> Task to carry out: Set the following entries down again exactly, line by line.
═════ Dataset ═════
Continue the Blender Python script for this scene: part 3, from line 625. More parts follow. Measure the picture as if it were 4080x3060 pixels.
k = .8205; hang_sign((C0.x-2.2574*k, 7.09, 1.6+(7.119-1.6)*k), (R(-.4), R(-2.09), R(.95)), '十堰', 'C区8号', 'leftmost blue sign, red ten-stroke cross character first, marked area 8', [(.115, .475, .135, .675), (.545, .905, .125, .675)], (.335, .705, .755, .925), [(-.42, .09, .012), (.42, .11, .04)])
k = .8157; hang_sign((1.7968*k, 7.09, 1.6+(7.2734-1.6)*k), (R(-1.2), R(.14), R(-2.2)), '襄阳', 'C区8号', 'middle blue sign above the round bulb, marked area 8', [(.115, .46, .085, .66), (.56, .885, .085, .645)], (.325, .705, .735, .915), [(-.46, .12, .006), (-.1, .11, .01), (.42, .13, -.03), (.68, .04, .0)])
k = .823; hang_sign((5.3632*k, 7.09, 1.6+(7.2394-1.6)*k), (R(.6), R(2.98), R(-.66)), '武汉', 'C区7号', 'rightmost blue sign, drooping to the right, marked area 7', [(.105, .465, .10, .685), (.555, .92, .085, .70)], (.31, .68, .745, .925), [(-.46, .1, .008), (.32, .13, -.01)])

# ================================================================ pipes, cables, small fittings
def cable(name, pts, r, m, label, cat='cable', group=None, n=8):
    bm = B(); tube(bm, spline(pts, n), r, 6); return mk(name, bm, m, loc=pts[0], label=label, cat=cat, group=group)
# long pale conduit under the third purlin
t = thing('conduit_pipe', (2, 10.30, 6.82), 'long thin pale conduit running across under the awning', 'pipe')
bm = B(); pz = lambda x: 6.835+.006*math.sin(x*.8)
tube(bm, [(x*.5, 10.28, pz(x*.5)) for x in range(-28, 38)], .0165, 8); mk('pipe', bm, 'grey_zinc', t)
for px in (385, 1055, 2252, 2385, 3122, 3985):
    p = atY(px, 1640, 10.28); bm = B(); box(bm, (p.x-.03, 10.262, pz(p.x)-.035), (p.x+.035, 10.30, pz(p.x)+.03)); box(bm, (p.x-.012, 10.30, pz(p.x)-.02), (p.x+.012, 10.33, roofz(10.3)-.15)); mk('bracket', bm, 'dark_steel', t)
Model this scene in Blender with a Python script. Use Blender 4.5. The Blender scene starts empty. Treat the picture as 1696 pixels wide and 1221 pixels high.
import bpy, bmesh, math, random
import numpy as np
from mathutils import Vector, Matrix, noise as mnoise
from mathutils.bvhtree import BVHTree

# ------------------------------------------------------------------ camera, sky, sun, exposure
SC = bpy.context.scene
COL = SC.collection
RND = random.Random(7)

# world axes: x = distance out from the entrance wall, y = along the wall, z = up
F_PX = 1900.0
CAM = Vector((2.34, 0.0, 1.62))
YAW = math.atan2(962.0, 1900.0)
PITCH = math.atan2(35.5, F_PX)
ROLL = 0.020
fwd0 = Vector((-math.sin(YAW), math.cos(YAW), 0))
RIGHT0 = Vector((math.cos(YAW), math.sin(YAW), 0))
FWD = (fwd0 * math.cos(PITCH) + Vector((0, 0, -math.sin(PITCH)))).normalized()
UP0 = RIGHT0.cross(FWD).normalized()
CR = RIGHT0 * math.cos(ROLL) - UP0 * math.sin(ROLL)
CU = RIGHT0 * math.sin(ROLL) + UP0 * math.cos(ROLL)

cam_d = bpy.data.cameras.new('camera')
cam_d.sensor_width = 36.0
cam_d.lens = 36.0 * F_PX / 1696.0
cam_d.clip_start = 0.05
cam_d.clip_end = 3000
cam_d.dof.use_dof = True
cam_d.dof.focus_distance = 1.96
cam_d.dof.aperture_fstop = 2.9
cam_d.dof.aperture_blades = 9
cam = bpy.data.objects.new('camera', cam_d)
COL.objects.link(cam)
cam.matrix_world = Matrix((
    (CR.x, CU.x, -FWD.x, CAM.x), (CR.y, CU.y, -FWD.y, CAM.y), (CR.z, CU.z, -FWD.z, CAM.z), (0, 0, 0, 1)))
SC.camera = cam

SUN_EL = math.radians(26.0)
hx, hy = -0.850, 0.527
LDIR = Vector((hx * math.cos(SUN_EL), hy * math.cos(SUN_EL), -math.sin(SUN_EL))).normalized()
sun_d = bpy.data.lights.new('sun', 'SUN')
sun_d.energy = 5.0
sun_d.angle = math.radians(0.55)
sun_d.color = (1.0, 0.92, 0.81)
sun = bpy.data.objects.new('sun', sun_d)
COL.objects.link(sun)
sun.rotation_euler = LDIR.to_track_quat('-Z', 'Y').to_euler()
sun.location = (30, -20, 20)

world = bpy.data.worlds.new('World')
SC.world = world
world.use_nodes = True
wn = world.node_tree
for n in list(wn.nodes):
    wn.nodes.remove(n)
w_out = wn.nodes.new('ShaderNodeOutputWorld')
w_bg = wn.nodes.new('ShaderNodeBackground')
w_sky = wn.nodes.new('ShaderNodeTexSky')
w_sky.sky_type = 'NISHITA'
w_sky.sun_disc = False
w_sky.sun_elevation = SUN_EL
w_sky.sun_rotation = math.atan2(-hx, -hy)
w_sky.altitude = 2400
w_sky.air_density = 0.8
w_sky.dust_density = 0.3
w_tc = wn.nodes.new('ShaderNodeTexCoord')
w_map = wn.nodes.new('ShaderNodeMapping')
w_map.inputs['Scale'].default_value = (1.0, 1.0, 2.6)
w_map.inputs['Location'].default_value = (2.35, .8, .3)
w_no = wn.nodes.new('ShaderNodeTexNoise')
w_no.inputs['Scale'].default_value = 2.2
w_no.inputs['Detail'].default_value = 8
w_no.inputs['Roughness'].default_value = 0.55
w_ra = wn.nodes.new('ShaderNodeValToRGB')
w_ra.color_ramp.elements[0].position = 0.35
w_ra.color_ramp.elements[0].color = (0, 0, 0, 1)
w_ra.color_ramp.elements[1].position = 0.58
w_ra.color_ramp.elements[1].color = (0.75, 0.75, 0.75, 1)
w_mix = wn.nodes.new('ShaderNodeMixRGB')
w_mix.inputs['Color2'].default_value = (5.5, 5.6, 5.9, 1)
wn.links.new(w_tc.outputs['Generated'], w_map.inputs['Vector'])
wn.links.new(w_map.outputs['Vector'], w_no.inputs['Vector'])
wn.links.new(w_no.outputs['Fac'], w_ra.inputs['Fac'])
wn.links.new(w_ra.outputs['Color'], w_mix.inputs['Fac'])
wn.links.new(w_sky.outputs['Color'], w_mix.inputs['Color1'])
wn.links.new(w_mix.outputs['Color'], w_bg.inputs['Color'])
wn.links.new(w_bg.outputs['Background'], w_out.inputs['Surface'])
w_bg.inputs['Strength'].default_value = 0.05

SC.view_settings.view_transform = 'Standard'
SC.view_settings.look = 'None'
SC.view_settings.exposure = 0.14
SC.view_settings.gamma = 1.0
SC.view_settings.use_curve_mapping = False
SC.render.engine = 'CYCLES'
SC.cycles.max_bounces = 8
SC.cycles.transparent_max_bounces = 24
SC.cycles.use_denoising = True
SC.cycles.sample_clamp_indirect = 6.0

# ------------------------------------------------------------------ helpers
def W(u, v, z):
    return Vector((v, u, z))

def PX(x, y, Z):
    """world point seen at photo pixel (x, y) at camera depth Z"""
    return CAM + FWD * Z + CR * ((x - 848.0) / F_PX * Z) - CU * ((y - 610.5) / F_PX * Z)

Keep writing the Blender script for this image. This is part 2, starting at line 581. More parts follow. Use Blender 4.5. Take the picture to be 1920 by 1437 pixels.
═════
> Answer below:
Continue the Blender Python script for this scene: part 3, from line 625. More parts follow. Measure the picture as if it were 4080x3060 pixels.
k = .8205; hang_sign((C0.x-2.2574*k, 7.09, 1.6+(7.119-1.6)*k), (R(-.4), R(-2.09), R(.95)), '十堰', 'C区8号', 'leftmost blue sign, red ten-stroke cross character first, marked area 8', [(.115, .475, .135, .675), (.545, .905, .125, .675)], (.335, .705, .755, .925), [(-.42, .09, .012), (.42, .11, .04)])
k = .8157; hang_sign((1.7968*k, 7.09, 1.6+(7.2734-1.6)*k), (R(-1.2), R(.14), R(-2.2)), '襄阳', 'C区8号', 'middle blue sign above the round bulb, marked area 8', [(.115, .46, .085, .66), (.56, .885, .085, .645)], (.325, .705, .735, .915), [(-.46, .12, .006), (-.1, .11, .01), (.42, .13, -.03), (.68, .04, .0)])
k = .823; hang_sign((5.3632*k, 7.09, 1.6+(7.2394-1.6)*k), (R(.6), R(2.98), R(-.66)), '武汉', 'C区7号', 'rightmost blue sign, drooping to the right, marked area 7', [(.105, .465, .10, .685), (.555, .92, .085, .70)], (.31, .68, .745, .925), [(-.46, .1, .008), (.32, .13, -.01)])

# ================================================================ pipes, cables, small fittings
def cable(name, pts, r, m, label, cat='cable', group=None, n=8):
    bm = B(); tube(bm, spline(pts, n), r, 6); return mk(name, bm, m, loc=pts[0], label=label, cat=cat, group=group)
# long pale conduit under the third purlin
t = thing('conduit_pipe', (2, 10.30, 6.82), 'long thin pale conduit running across under the awning', 'pipe')
bm = B(); pz = lambda x: 6.835+.006*math.sin(x*.8)
tube(bm, [(x*.5, 10.28, pz(x*.5)) for x in range(-28, 38)], .0165, 8); mk('pipe', bm, 'grey_zinc', t)
for px in (385, 1055, 2252, 2385, 3122, 3985):
    p = atY(px, 1640, 10.28); bm = B(); box(bm, (p.x-.03, 10.262, pz(p.x)-.035), (p.x+.035, 10.30, pz(p.x)+.03)); box(bm, (p.x-.012, 10.30, pz(p.x)-.02), (p.x+.012, 10.33, roofz(10.3)-.15)); mk('bracket', bm, 'dark_steel', t)
Model this scene in Blender with a Python script. Use Blender 4.5. The Blender scene starts empty. Treat the picture as 1696 pixels wide and 1221 pixels high.
import bpy, bmesh, math, random
import numpy as np
from mathutils import Vector, Matrix, noise as mnoise
from mathutils.bvhtree import BVHTree

# ------------------------------------------------------------------ camera, sky, sun, exposure
SC = bpy.context.scene
COL = SC.collection
RND = random.Random(7)

# world axes: x = distance out from the entrance wall, y = along the wall, z = up
F_PX = 1900.0
CAM = Vector((2.34, 0.0, 1.62))
YAW = math.atan2(962.0, 1900.0)
PITCH = math.atan2(35.5, F_PX)
ROLL = 0.020
fwd0 = Vector((-math.sin(YAW), math.cos(YAW), 0))
RIGHT0 = Vector((math.cos(YAW), math.sin(YAW), 0))
FWD = (fwd0 * math.cos(PITCH) + Vector((0, 0, -math.sin(PITCH)))).normalized()
UP0 = RIGHT0.cross(FWD).normalized()
CR = RIGHT0 * math.cos(ROLL) - UP0 * math.sin(ROLL)
CU = RIGHT0 * math.sin(ROLL) + UP0 * math.cos(ROLL)

cam_d = bpy.data.cameras.new('camera')
cam_d.sensor_width = 36.0
cam_d.lens = 36.0 * F_PX / 1696.0
cam_d.clip_start = 0.05
cam_d.clip_end = 3000
cam_d.dof.use_dof = True
cam_d.dof.focus_distance = 1.96
cam_d.dof.aperture_fstop = 2.9
cam_d.dof.aperture_blades = 9
cam = bpy.data.objects.new('camera', cam_d)
COL.objects.link(cam)
cam.matrix_world = Matrix((
    (CR.x, CU.x, -FWD.x, CAM.x), (CR.y, CU.y, -FWD.y, CAM.y), (CR.z, CU.z, -FWD.z, CAM.z), (0, 0, 0, 1)))
SC.camera = cam

SUN_EL = math.radians(26.0)
hx, hy = -0.850, 0.527
LDIR = Vector((hx * math.cos(SUN_EL), hy * math.cos(SUN_EL), -math.sin(SUN_EL))).normalized()
sun_d = bpy.data.lights.new('sun', 'SUN')
sun_d.energy = 5.0
sun_d.angle = math.radians(0.55)
sun_d.color = (1.0, 0.92, 0.81)
sun = bpy.data.objects.new('sun', sun_d)
COL.objects.link(sun)
sun.rotation_euler = LDIR.to_track_quat('-Z', 'Y').to_euler()
sun.location = (30, -20, 20)

world = bpy.data.worlds.new('World')
SC.world = world
world.use_nodes = True
wn = world.node_tree
for n in list(wn.nodes):
    wn.nodes.remove(n)
w_out = wn.nodes.new('ShaderNodeOutputWorld')
w_bg = wn.nodes.new('ShaderNodeBackground')
w_sky = wn.nodes.new('ShaderNodeTexSky')
w_sky.sky_type = 'NISHITA'
w_sky.sun_disc = False
w_sky.sun_elevation = SUN_EL
w_sky.sun_rotation = math.atan2(-hx, -hy)
w_sky.altitude = 2400
w_sky.air_density = 0.8
w_sky.dust_density = 0.3
w_tc = wn.nodes.new('ShaderNodeTexCoord')
w_map = wn.nodes.new('ShaderNodeMapping')
w_map.inputs['Scale'].default_value = (1.0, 1.0, 2.6)
w_map.inputs['Location'].default_value = (2.35, .8, .3)
w_no = wn.nodes.new('ShaderNodeTexNoise')
w_no.inputs['Scale'].default_value = 2.2
w_no.inputs['Detail'].default_value = 8
w_no.inputs['Roughness'].default_value = 0.55
w_ra = wn.nodes.new('ShaderNodeValToRGB')
w_ra.color_ramp.elements[0].position = 0.35
w_ra.color_ramp.elements[0].color = (0, 0, 0, 1)
w_ra.color_ramp.elements[1].position = 0.58
w_ra.color_ramp.elements[1].color = (0.75, 0.75, 0.75, 1)
w_mix = wn.nodes.new('ShaderNodeMixRGB')
w_mix.inputs['Color2'].default_value = (5.5, 5.6, 5.9, 1)
wn.links.new(w_tc.outputs['Generated'], w_map.inputs['Vector'])
wn.links.new(w_map.outputs['Vector'], w_no.inputs['Vector'])
wn.links.new(w_no.outputs['Fac'], w_ra.inputs['Fac'])
wn.links.new(w_ra.outputs['Color'], w_mix.inputs['Fac'])
wn.links.new(w_sky.outputs['Color'], w_mix.inputs['Color1'])
wn.links.new(w_mix.outputs['Color'], w_bg.inputs['Color'])
wn.links.new(w_bg.outputs['Background'], w_out.inputs['Surface'])
w_bg.inputs['Strength'].default_value = 0.05

SC.view_settings.view_transform = 'Standard'
SC.view_settings.look = 'None'
SC.view_settings.exposure = 0.14
SC.view_settings.gamma = 1.0
SC.view_settings.use_curve_mapping = False
SC.render.engine = 'CYCLES'
SC.cycles.max_bounces = 8
SC.cycles.transparent_max_bounces = 24
SC.cycles.use_denoising = True
SC.cycles.sample_clamp_indirect = 6.0

# ------------------------------------------------------------------ helpers
def W(u, v, z):
    return Vector((v, u, z))

def PX(x, y, Z):
    """world point seen at photo pixel (x, y) at camera depth Z"""
    return CAM + FWD * Z + CR * ((x - 848.0) / F_PX * Z) - CU * ((y - 610.5) / F_PX * Z)

Keep writing the Blender script for this image. This is part 2, starting at line 581. More parts follow. Use Blender 4.5. Take the picture to be 1920 by 1437 pixels.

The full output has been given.